On 7 Nov 2001, Jim Blandy wrote:

>
> Daniel Jacobowitz <drow@mvista.com> writes:
> > I've got a question.  What we really want to represent here are not
> > just sets of addresses, but a single address space and the symtabs
> > known to correspond to different sections of it.  Would it be more
> > useful to represent them that way, so that the code to search the
> > address space would only happen once for all psymtabs/symtabs?
>
> Right, I've been thinking the same thing.  You want an "address map"
> ADT --- something that maps CORE_ADDR's to void * values.  We could
> use it everywhere.
>
> For example, here's a better way to represent line number info: have
> one addrmap mapping CORE_ADDR's to integers (line numbers); have
> another that maps CORE_ADDR's to symtabs / null pointers.  That would
> be tons simpler, and tons faster, than what we have now.  Assuming the
> address map had a low per-address-range overhead, it wouldn't use much
> more memory.  All the fancy logic could get handled once, when the
> tables are created.
>
> The question is, how can you represent this in an obstack-friendly
> way?  The obvious representation of an addrmap is a sorted array, with
> a gap for insertion, but obstacks don't like arrays that expand
> occasionally.  A doubling algorithm can guarantee that the waste is
> merely proportional to the final size, but that's kind of crummy.  A
> binary tree works better, but you spend a lot of memory on child
> links; we wouldn't want to use an addrmap to store line number info if
> it took twenty bytes per line (currently it takes only twelve) (both
> assuming a 64-bit CORE_ADDR and 32-bit pointers and ints).
Errr, why should it be obstack friendly?
An interval tree without obstacks will be more efficient in terms of speed
and memory than something else with obstacks.

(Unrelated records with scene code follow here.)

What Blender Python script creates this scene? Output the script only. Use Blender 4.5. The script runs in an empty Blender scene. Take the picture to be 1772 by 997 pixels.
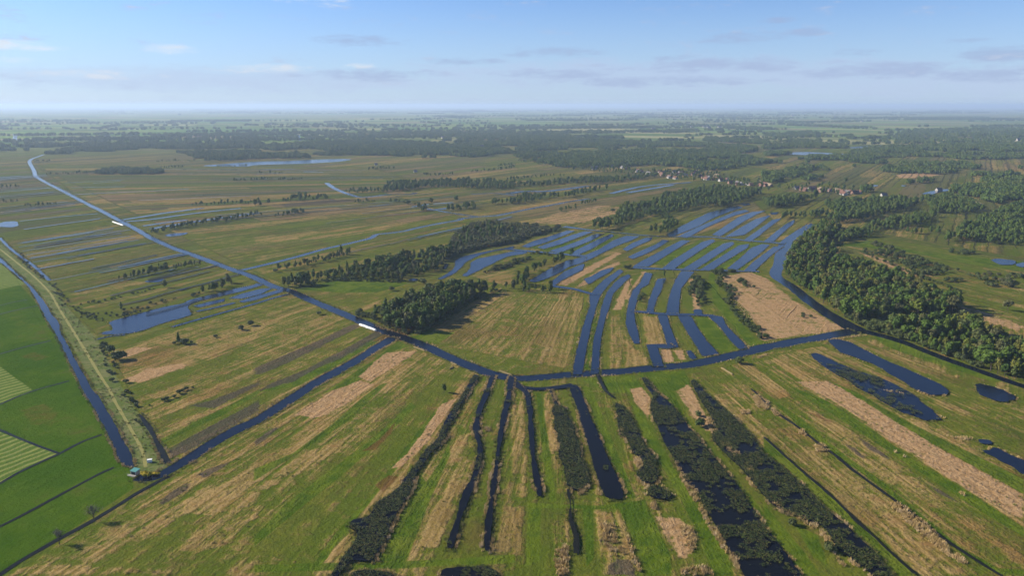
import bpy, bmesh, math, random
import numpy as np
from mathutils import Vector, Matrix

# ------------------------------------------------------------------ camera, sky, sun, exposure
H = 130.0                      # the drone's height over the flat fen, metres
FPX, CX, CY = 1300.0, 886.0, 498.5
PITCH = math.atan((CY - 181.5) / FPX)
SUN_EL, SUN_AZ = math.radians(27.0), math.radians(-75.0)   # azimuth from +Y towards +X: the sun stands to the left
EXPOSURE = 1.0
SUN_STRENGTH = 5.0
SKY_STRENGTH = 0.057
HAZE_DENSITY = 0.000088

S = bpy.context.scene
C = S.collection
cam_d = bpy.data.cameras.new('camera'); cam = bpy.data.objects.new('camera', cam_d); C.objects.link(cam)
cam.location = (0, 0, H); cam.rotation_euler = (math.pi / 2 - PITCH, 0, 0)
cam_d.sensor_width = 36.0; cam_d.sensor_fit = 'HORIZONTAL'; cam_d.lens = 36.0 * FPX / 1772.0
cam_d.clip_start = 1.0; cam_d.clip_end = 200000.0
S.camera = cam
S.view_settings.view_transform = 'Standard'; S.view_settings.look = 'None'
S.view_settings.exposure = EXPOSURE; S.view_settings.gamma = 1.0; S.view_settings.use_curve_mapping = False
S.render.engine = 'CYCLES'
S.cycles.max_bounces = 5; S.cycles.diffuse_bounces = 2; S.cycles.glossy_bounces = 2
S.cycles.volume_bounces = 0; S.cycles.transparent_max_bounces = 8
S.cycles.use_denoising = True
S.cycles.caustics_reflective = False; S.cycles.caustics_refractive = False

def px_dir(x, y):
    u, v = (x - CX) / FPX, (CY - y) / FPX
    d = Vector((u, math.cos(PITCH) + v * math.sin(PITCH), -math.sin(PITCH) + v * math.cos(PITCH)))
    return d.normalized()

class NT:                      # tiny helper round a node tree
    def __init__(s, tree): s.t = tree; s.n = tree.nodes; s.l = tree.links
    def node(s, typ, ins=None, **kw):
        n = s.n.new(typ)
        for k, v in kw.items(): setattr(n, k, v)
        if ins:
            for k, v in ins.items(): s.set(n.inputs[k], v)
        return n
    def set(s, sock, v):
        if isinstance(v, bpy.types.NodeSocket): s.l.new(v, sock)
        else: sock.default_value = v
    def math(s, op, a, b=0.0, c=0.0, clamp=False):
        n = s.n.new('ShaderNodeMath'); n.operation = op; n.use_clamp = clamp
        for i, v in enumerate((a, b, c)): s.set(n.inputs[i], v)
        return n.outputs[0]
    def mix(s, f, a, b):
        n = s.n.new('ShaderNodeMix'); n.data_type = 'RGBA'
        s.set(n.inputs[0], f)
        for i, v in ((6, a), (7, b)):
            if isinstance(v, tuple) and len(v) == 3: v = v + (1.0,)
            s.set(n.inputs[i], v)
        return n.outputs[2]
    def smooth(s, v, lo, hi):
        n = s.n.new('ShaderNodeMapRange'); n.interpolation_type = 'SMOOTHSTEP'; n.clamp = True
        s.set(n.inputs[0], v); n.inputs[1].default_value = lo; n.inputs[2].default_value = hi
        return n.outputs[0]
    def noise(s, vec, scale, detail=2.0, rough=0.55, dim='3D'):
        n = s.n.new('ShaderNodeTexNoise'); n.noise_dimensions = dim
        if vec is not None: s.l.new(vec, n.inputs['Vector'])
        n.inputs['Scale'].default_value = scale; n.inputs['Detail'].default_value = detail
        n.inputs['Roughness'].default_value = rough
        return n.outputs['Fac'] if 'Fac' in n.outputs else n.outputs[0]
    def vscale(s, vec, sc):
        n = s.n.new('ShaderNodeVectorMath'); n.operation = 'MULTIPLY'; s.l.new(vec, n.inputs[0]); n.inputs[1].default_value = sc
        return n.outputs[0]

world = bpy.data.worlds.new('World'); S.world = world; world.use_nodes = True
W = NT(world.node_tree); W.n.clear()
sky = W.node('ShaderNodeTexSky', sky_type='NISHITA', sun_disc=False, sun_elevation=SUN_EL, sun_rotation=SUN_AZ,
             altitude=100.0, air_density=1.0, dust_density=0.25, ozone_density=2.0)
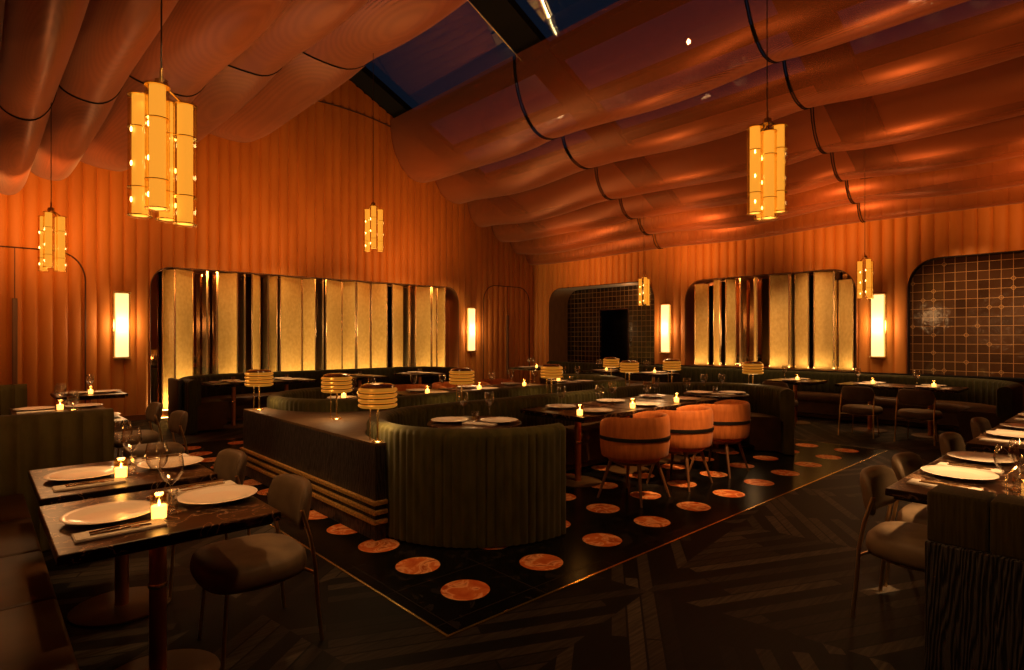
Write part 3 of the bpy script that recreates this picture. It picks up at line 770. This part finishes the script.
def rotv(dx, dy, a): return (dx*math.cos(a)-dy*math.sin(a), dx*math.sin(a)+dy*math.cos(a))
def place_setting(cx, cy, a, off, where, group, nap=.235, cutl=False, glass=True, gdx=-.16, gin=.18):
    """a: direction from the table centre to the diner"""
    def at(f, s): dx, dy = rotv(f, s, a); return cx+dx, cy+dy
    x, y = at(off, 0); PP((x, y, TZ), 0, 'white plate %s' % where, group+' plates')
    if nap:
        x, y = at(off+.0, nap); PN((x, y, TZ), a+PI/2, 'folded linen napkin %s' % where, group+' napkins')
        if cutl:
            k1, k2 = at(off, nap+.022), at(off, nap-.02)
            PF((k1[0], k1[1], TZ+.0098), a+PI/2, 'bronze fork lying on the napkin %s' % where, group+' forks')
            PK((k2[0], k2[1], TZ+.0098), a+PI/2+.1, 'bronze knife lying on the napkin %s' % where, group+' knives')
    if glass:
        x, y = at(off-gin, gdx); PW((x, y, TZ), 0, 'stemmed wine glass %s' % where, group+' wine glasses')
def candle(x, y, where, group, e=.5):
    PV((x, y, TZ), 0, 'small lit candle cup %s' % where, group+' candles')
    lamp('candle_glow', 'POINT', (x, y, TZ+.10), e, (1, .5, .16), .02)
def tum(x, y, where, group): PT((x, y, TZ), random.random(), 'cut crystal tumbler %s' % where, group+' tumblers')

# left bench tables
TT = Proto(rect_table(.77, .81))
for (x, y, nm, lb) in [(.595, 2.95, 'nearest left table', 'dark veined marble table nearest the camera at lower left'), (.61, 3.9, 'second left table', 'dark veined marble table behind the nearest left one')]:
    TT((x, y, 0), 0, lb, 'tables along the left bench')
    g = nm
    place_setting(x, y, PI, .175, 'on the bench side of the %s' % nm, g, nap=.24, cutl=True, gdx=.10, gin=.205)
    place_setting(x, y, 0, .245, 'on the chair side of the %s' % nm, g, nap=.25, cutl=True, gdx=.22, gin=.205)
    candle(x-.03, y-.17, 'on the %s' % nm, g, .9); tum(x+.03, y-.06, 'behind the candle on the %s' % nm, g)
for (x, y, nm, lb) in [(.66, 6.75, 'third left table', 'dark marble table just beyond the first green divider'), (.66, 7.85, 'fourth left table', 'dark marble table beyond the first green divider, with plates in view')]:
    TT((x, y, 0), 0, lb, 'tables along the left bench')
    place_setting(x, y, PI, .2, 'on the bench side of the %s' % nm, nm, nap=.24, gdx=.10, gin=.205)
    place_setting(x, y, 0, .22, 'on the chair side of the %s' % nm, nm, nap=.24, gdx=.2, gin=.18)
    candle(x, y-.17, 'on the %s' % nm, nm); tum(x+.05, y+.05, 'on the %s' % nm, nm)
TT((1.15, 9.75, 0), 0, 'dark marble table at the far left beneath the wall sconce', 'tables along the left bench')
place_setting(1.15, 9.75, PI, .18, 'at the left of the table under the left sconce', 'far left table', nap=0, gdx=.07)
place_setting(1.15, 9.75, 0, .2, 'at the right of the table under the left sconce', 'far left table', nap=0, gdx=.1)
candle(1.15, 9.6, 'on the table under the left sconce', 'far left table')

# round tables in the booths
RT = Proto(round_table(.42))
for (x, y, nm, lb, a) in [(3.3, 4.1, 'round table in the front booth', 'small round marble table in the left curl of the front booth', 0), (7.4, 4.0, 'round table in the right curl', 'small round marble table in the right curl of the front booth', -.3),
                       (3.5, 6.62, 'round table in the rear booth', 'small round table in the left curl of the rear booth', .3), (7.55, 6.75, 'round table at the rear right', 'small round table in the right curl of the rear booth', -.3)]:
    RT((x, y, 0), 0, lb, 'round booth tables')
    d = .78
    nm2 = nm
    place_setting(x, y, PI-d, .22, 'on the left of the %s' % nm, nm2, nap=0, gdx=-.14, gin=.1)
    place_setting(x, y, -d, .22, 'on the right of the %s' % nm, nm2, nap=0, gdx=.14, gin=.1)
    PN((x-.05, y-.14, TZ), .5, 'folded linen napkin at the front of the %s' % nm, nm2+' napkins')
    tum(x+.03, y+.03, 'in the middle of the %s' % nm, nm2)
    if y > 6: candle(x-.1, y+.2, 'on the %s' % nm, nm2, .3)

# three tables before the orange chairs, three more in the rear booth
RW = Proto(rect_table(.83, .88))
ordn = ['left', 'middle', 'right']
for k, x in enumerate((4.65, 5.5, 6.35)):
    nm = '%s table by the orange chairs' % ordn[k]
    RW((x, 4.06, 0), 0, 'dark marble dining table, %s of the three by the orange chairs' % ordn[k], 'tables of the front booth')
    place_setting(x, 4.06, -PI/2, .24, 'on the chair side, %s' % nm, 'front booth %s table' % ordn[k], nap=0, gdx=.18, gin=.1)
    place_setting(x, 4.06, PI/2, .24, 'on the booth side, %s' % nm, 'front booth %s table' % ordn[k], nap=0, gdx=.17, gin=.16)
    candle(x-.34, 3.74, 'on the %s' % nm, 'front booth', 1.0)
for k, x in enumerate((4.6, 5.5, 6.4)):
    nm = '%s table in the rear booth' % ordn[k]
    RW((x, 6.75, 0), 0, 'dark marble dining table, %s of the three in the rear booth' % ordn[k], 'tables of the rear booth')
    place_setting(x, 6.75, -PI/2, .22, 'on the near side, %s' % nm, 'rear booth %s table' % ordn[k], nap=0, gdx=.18, gin=.12)
    place_setting(x, 6.75, PI/2, .24, 'on the far side, %s' % nm, 'rear booth %s table' % ordn[k], nap=0, gdx=.17, gin=.16)
    candle(x-.1, 6.6, 'on the %s' % nm, 'rear booth', .5)
# tables at the long banquette
ordg = ['first', 'second', 'third', 'fourth']
for k, x in enumerate((3.25, 4.15, 5.6, 7.0)):
    nm = '%s table along the long banquette' % ordg[k]
    TT((x, 10.55, 0), PI/2, 'small dark table, %s' % nm, 'tables along the long banquette')
    place_setting(x, 10.55, -PI/2, .2, 'on the near side of the %s' % nm, 'long banquette', nap=.24, glass=False)
    place_setting(x, 10.55, PI/2, .2, 'on the wall side of the %s' % nm, 'long banquette', nap=.24, glass=False)
    tum(x, 10.55, 'on the %s' % nm, 'long banquette'); 
TT((10.5, 10.75, 0), 0, 'small table in the far corner before the arched double door', 'tables along the long banquette')
place_setting(10.5, 10.75, PI, .2, 'on the left of the far corner table', 'far corner', nap=0, gdx=.1)
place_setting(10.5, 10.75, 0, .2, 'on the right of the far corner table', 'far corner', nap=0, gdx=.1)
candle(10.45, 10.5, 'on the far corner table', 'far corner', .3)
# right wall tables
ordr = [(2.3, 'nearest'), (3.12, 'second'), (4.3, 'third'), (7.25, 'fourth'), (8.55, 'farthest')]
for (y, w) in ordr:
    nm = '%s table at the right wall banquette' % w
    TT((10.75, y, 0), 0, 'small dark table, %s' % nm, 'tables along the right wall')
    place_setting(10.75, y, PI, .2, 'on the room side of the %s' % nm, 'right wall', nap=.24, gdx=-.16, gin=.14)
    place_setting(10.75, y, 0, .2, 'on the wall side of the %s' % nm, 'right wall', nap=0, gdx=.2, gin=.14)
    candle(10.72, y-.05, 'on the %s' % nm, 'right wall', .3)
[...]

If it's really necessary, You could also use a interval stabbing skiplist,
which would be obstack friendly. At least, moreso than the tree.
You can just throw elements on a free list, and reuse them.

If you don't want an interval structure, a skiplist with probability .25
will give you 1.33 pointers average per element, rather than 2 for a tree.
They are also much easier to maintain.